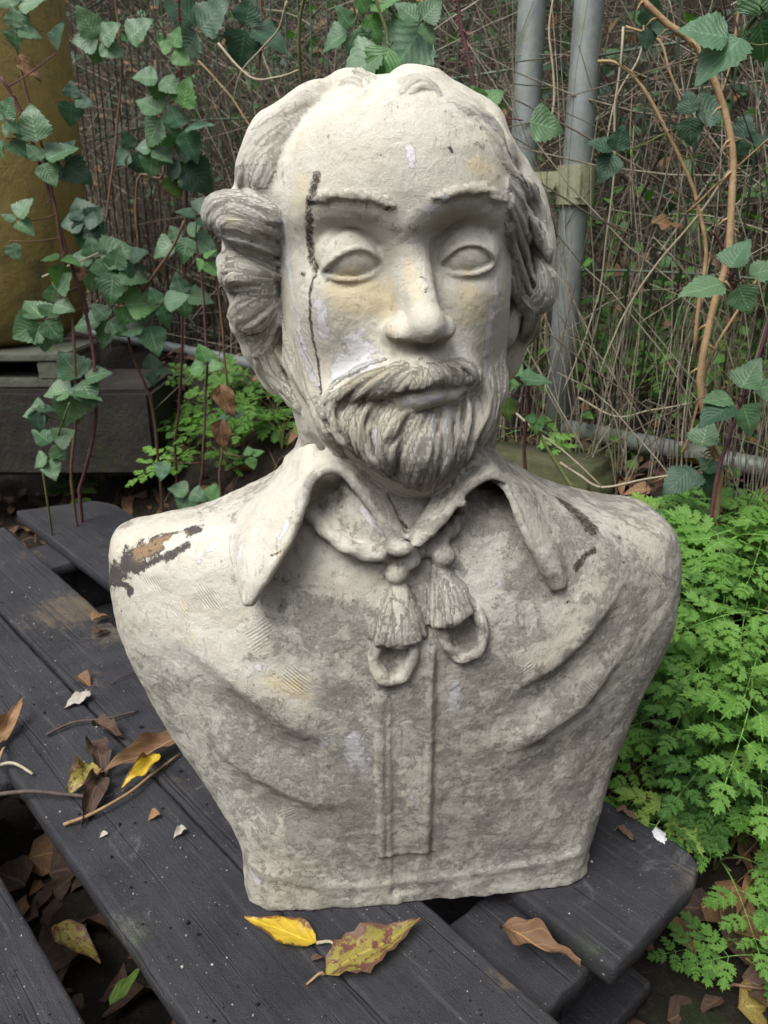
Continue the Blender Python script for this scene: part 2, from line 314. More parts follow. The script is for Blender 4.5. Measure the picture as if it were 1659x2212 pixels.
    def tri(s, a, b, c, r, k, acc, base):
        lo = np.minimum(np.minimum(a, b), c)-r-k-2*s.h; hi = np.maximum(np.maximum(a, b), c)+r+k+2*s.h
        sl, g = s.box(lo, hi)
        if sl is None: return
        ba, cb, ac = b-a, c-b, a-c; nn = np.cross(ba, ac)
        def dot(p, q): return p[0]*q[0]+p[1]*q[1]+p[2]*q[2]
        def sub(o): return (g[0]-o[0], g[1]-o[1], g[2]-o[2])
        pa, pb, pc = sub(a), sub(b), sub(c)
        ins = (np.sign(dot(np.cross(ba, nn), pa))+np.sign(dot(np.cross(cb, nn), pb))+np.sign(dot(np.cross(ac, nn), pc))) < 2
        def seg(e, p):
            t = np.clip(dot(e, p)/(e@e+1e-12), 0, 1)
            return (e[0]*t-p[0])**2+(e[1]*t-p[1])**2+(e[2]*t-p[2])**2
        d2 = np.where(ins, np.minimum(np.minimum(seg(ba, pa), seg(cb, pb)), seg(ac, pc)), dot(nn, pa)**2/(nn@nn+1e-18))
        q = tuple(slice(x.start-y.start, x.stop-y.start) for x, y in zip(sl, base)); acc[q] = np.minimum(acc[q], np.sqrt(d2)-r)
    def val(s, p):
        i = np.round((np.asarray(p)-s.lo)/s.h).astype(int)
        ok = np.all((i >= 1) & (i < np.array(s.n)-1), axis=-1); i = np.clip(i, 1, np.array(s.n)-2)
        return np.where(ok, s.f[i[..., 0], i[..., 1], i[..., 2]], .1)
    def surf(s, u, v, lift=0., deep=None):          # first surface point along a sight line, pushed out along its normal
        r = view_ray(u, v); r = r/np.linalg.norm(r)
        t = np.arange(.45, 1.15, s.h*.6); P = CAM+t[:, None]*r
        f = s.val(P); j = np.argmax(f < 0)
        if f[j] >= 0:
            j = int(np.argmin(f)); p = P[j]
        else: p = P[j]-r*s.h*.3*(1 if j else 0)
        n = s.grad(p); return p+n*lift, n
    def grad(s, p):
        i = np.clip(np.round((p-s.lo)/s.h).astype(int), 3, np.array(s.n)-4); e = 2
        g = np.array([s.f[i[0]+e, i[1], i[2]]-s.f[i[0]-e, i[1], i[2]], s.f[i[0], i[1]+e, i[2]]-s.f[i[0], i[1]-e, i[2]], s.f[i[0], i[1], i[2]+e]-s.f[i[0], i[1], i[2]-e]])
        return g/(np.linalg.norm(g)+1e-9)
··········
§ **GOAL**:
Copy every line of the data exactly as written, excluding the pictures.

§ **COMPLETE OUTPUT**:
Continue the Blender Python script for this scene: part 2, from line 314. More parts follow. The script is for Blender 4.5. Measure the picture as if it were 1659x2212 pixels.
    def tri(s, a, b, c, r, k, acc, base):
        lo = np.minimum(np.minimum(a, b), c)-r-k-2*s.h; hi = np.maximum(np.maximum(a, b), c)+r+k+2*s.h
        sl, g = s.box(lo, hi)
        if sl is None: return
        ba, cb, ac = b-a, c-b, a-c; nn = np.cross(ba, ac)
        def dot(p, q): return p[0]*q[0]+p[1]*q[1]+p[2]*q[2]
        def sub(o): return (g[0]-o[0], g[1]-o[1], g[2]-o[2])
        pa, pb, pc = sub(a), sub(b), sub(c)
        ins = (np.sign(dot(np.cross(ba, nn), pa))+np.sign(dot(np.cross(cb, nn), pb))+np.sign(dot(np.cross(ac, nn), pc))) < 2
        def seg(e, p):
            t = np.clip(dot(e, p)/(e@e+1e-12), 0, 1)
            return (e[0]*t-p[0])**2+(e[1]*t-p[1])**2+(e[2]*t-p[2])**2
        d2 = np.where(ins, np.minimum(np.minimum(seg(ba, pa), seg(cb, pb)), seg(ac, pc)), dot(nn, pa)**2/(nn@nn+1e-18))
        q = tuple(slice(x.start-y.start, x.stop-y.start) for x, y in zip(sl, base)); acc[q] = np.minimum(acc[q], np.sqrt(d2)-r)
    def val(s, p):
        i = np.round((np.asarray(p)-s.lo)/s.h).astype(int)
        ok = np.all((i >= 1) & (i < np.array(s.n)-1), axis=-1); i = np.clip(i, 1, np.array(s.n)-2)
        return np.where(ok, s.f[i[..., 0], i[..., 1], i[..., 2]], .1)
    def surf(s, u, v, lift=0., deep=None):          # first surface point along a sight line, pushed out along its normal
        r = view_ray(u, v); r = r/np.linalg.norm(r)
        t = np.arange(.45, 1.15, s.h*.6); P = CAM+t[:, None]*r
        f = s.val(P); j = np.argmax(f < 0)
        if f[j] >= 0:
            j = int(np.argmin(f)); p = P[j]
        else: p = P[j]-r*s.h*.3*(1 if j else 0)
        n = s.grad(p); return p+n*lift, n
    def grad(s, p):
        i = np.clip(np.round((p-s.lo)/s.h).astype(int), 3, np.array(s.n)-4); e = 2
        g = np.array([s.f[i[0]+e, i[1], i[2]]-s.f[i[0]-e, i[1], i[2]], s.f[i[0], i[1]+e, i[2]]-s.f[i[0], i[1]-e, i[2]], s.f[i[0], i[1], i[2]+e]-s.f[i[0], i[1], i[2]-e]])
        return g/(np.linalg.norm(g)+1e-9)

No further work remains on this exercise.